You might get a mentor who has a very well defined notion of what to do during your 1:1, and has a plan for it. You might also sprout wings and discover that you can fly (hey, it could happen!). For everyone else, you want to have a plan – most mentors feel like they’ve done their bit if they have actually cleared space on their calendar and are ready to meet with you.
I like to prep for a mentoring session by bringing in a set of topics to see which ones intrigue the mentor. I usually bring in three or four for an hour discussion, so we have good fodder even if one or two of them aren’t a success.
A couple of things that have worked well for me:
- Pose a problem I’m wrestling with. Obviously you will get more value if it is in a domain they know about. For example, if they are an experienced manager, they are likely to have been in a situation similar to one you are dealing with and have ideas about how to handle it. At least they can usually give you lots of cases where they tried things that didn’t work! Once, I was working with a direct who was really struggling, and I talked things through with my mentor. I knew in my heart that it probably wasn’t going to work out, but I didn’t want to admit it. After we talked, my mentor said something that really stuck with me: “Every time I have failed with somebody, I always waited too long. I’ve never moved too quickly.” That’s been true for me, too. I don’t like to give up on anyone, especially a talented person I like but who is in a role where they aren’t and won’t be successful. Getting a trusted outsider’s opinion can help you realize when you’ve dug yourself into a hole.

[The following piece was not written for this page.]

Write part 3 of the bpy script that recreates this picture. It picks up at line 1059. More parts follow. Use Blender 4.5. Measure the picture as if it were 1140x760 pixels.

- Hunt for best practices. Yes, I will admit that I am a bit obsessed with best practices – that’s a lot of what I write about on this blog – because I love to find tools, ideas, approaches that are really effective. I’ve gathered a tremendous number of great ideas from other people, and I’m always on the hunt for more of them. I’ve found that most successful people have a “toolbox” that they apply in a wide variety of situations. Some people are very “meta” and will be able to quickly articulate those best practices. So you can ask “When you <do some activity>, what works really well for you?” (where the activity might be anything from managing a team to doing an all-hands presentation to preparing a board review to architecting a high-scale distributed system). Others are not so good at this, so you need to tease the best practices out by asking more specific questions: “Last fiscal year, how did you get your scorecard targets right, and what worked/didn’t work well?” “When you built the back end for that service, how did you minimize the time to recovery when the database instance failed? How would you change your design if you were starting over?”
As a mentor, I use some of the same conversations that I have with my directs as a manager (and which I’ll be writing up as separate posts), like “what do you want to be when you grow up?” and “how to ace your exit interview”. These are exercises that I think can really help people introspect and come to useful insights.
Have you had great or awful mentoring experiences? What worked and didn’t work?